Apple releases iOS 16.2 – iPhone J.D.

IOS16Yesterday, Apple released a pretty major update to the iPhone and iPad: iOS 16.2 and iPadOS 16.2.  Going from 16.1 to 16.2 may not seems like a big increase just based on the number, but there are a large number of new features in this early Christmas present from Apple.  I’m sure I’ll be discussing them in much more detail in the future, but here are the highlights:

Built-in Whiteboard

Freeform is a new built-in (and free) whiteboard app.  You have a huge white canvas, and you can write or draw whatever you want. It is easy to add shapes, change your pens, insert pictures, etc. The tools are all familiar to anyone who has used other Apple apps like Notes, Keynote, etc., except for a neat new drawing tool called Blotch that lets you draw the outline of a shape and then it fills it with color that appears behind text.

Better yet, there are lots of sharing tools.  For example, much like you could previously share Notes with others, you can share a Freeform board with someone else and, if you let them, they can make edits.  Or you can show off the whiteboard to others in a FaceTime call, perhaps as you explain what is going on.

I can envision lots of uses of this for lawyers and others who collaborate on projects.


As I previewed last week, if you subscribe to Apple Music and you have a new enough device, you can now use Apple Music Sing to see improved lyrics on songs and to sing along, even turning down the vocal track as you do so.  It’s an interesting feature that my daughter instantly started using as soon as I showed it to her last night … and then I had to hear her complain that her iPhone SE isn’t new enough to use this feature.

Better encryption on iCloud

Another new feature that I discussed last week is Apple’s new Advanced Data Protection.  Once you turn this on, your information on Apple’s servers—such as the iCloud backup of your iPhone and iPad—can be encrypted in a way that not even Apple can access your data.

New options on the iPhone 14 Pro Lock Screen

If you use the always-on display on the new iPhone 14 Pro, iOS 16.2 adds new options such as new widgets you can use.
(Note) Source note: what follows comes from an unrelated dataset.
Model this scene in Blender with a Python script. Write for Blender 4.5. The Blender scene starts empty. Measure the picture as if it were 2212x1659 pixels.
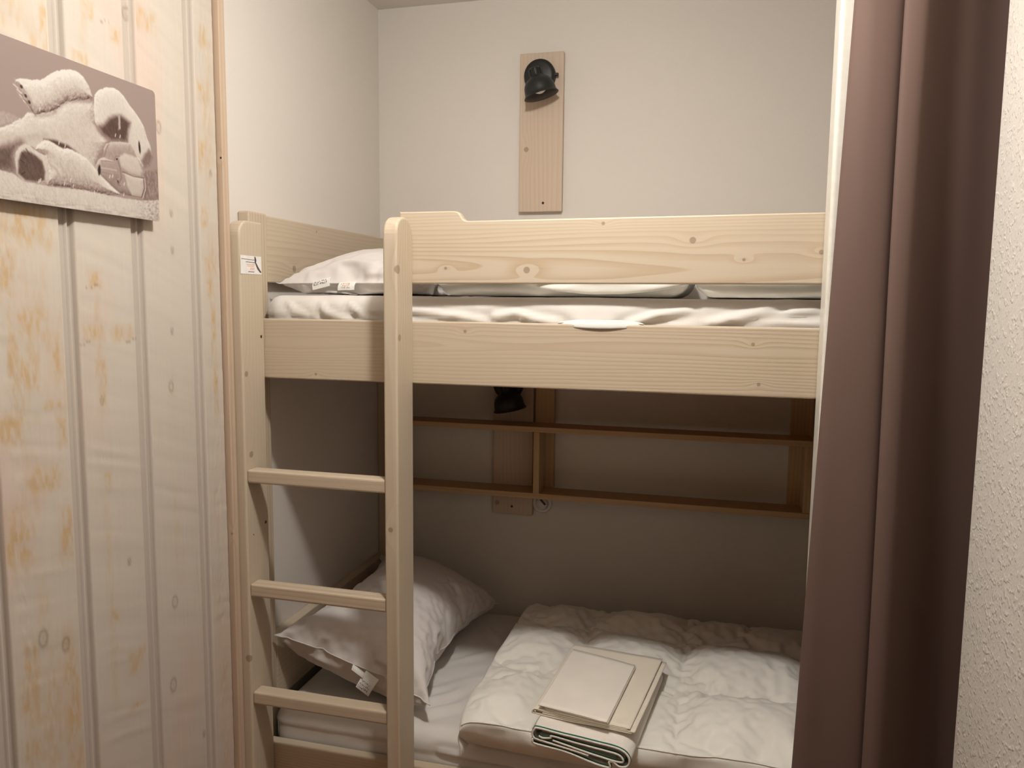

Also, there is a new option to not display the wallpaper when the screen dims; only the time (plus widgets if you have them enabled) against a black background.  This is a neat look, and I may consider turning this mode on while I’m sleeping.

AirDrop privacy

The change to AirDrop in iOS 16.2 is either a feature or a restriction, depending upon your perspective. Before iOS 16.2, you could enable AirDrop for only folks in your Contacts or you could enable it for Everyone.  The Everyone function made it very easy for someone else to send you a file, which is useful when you want to use AirDrop.  However, it also meant that a stranger could try to send you a file, which you could reject.  

Now, when you turn the Everyone function on, it only stays on for 10 minutes.  This is good for your privacy.  However, if you liked the way it worked before, it is more cumbersome to have to turn on Everyone so that someone you know can send you a file.  I may just switch to the Contacts selection since most folks who AirDrop files to me are in my Contacts. 

I talked about this more extensively a few weeks ago at the end of Episode 78 of the In the News podcast.


There are also many smaller improvements and bug fixes in iOS 16.2.  For example, once you update to iOS 16.2 and your iPhone finishes indexing your Messages app, you can search for photos that you sent or received in Messages based on the content of the photos, such as photos showing dogs.  I can see this being useful when you know that a friend sent you a picture but you cannot remember when and you didn’t save the picture to your photo roll.  Also, the crash detection feature for the new iPhone 14 models was once again improved.

With a brand new app, several big new features, and some nice small new features, this is a packed update for the iPhone and iPad.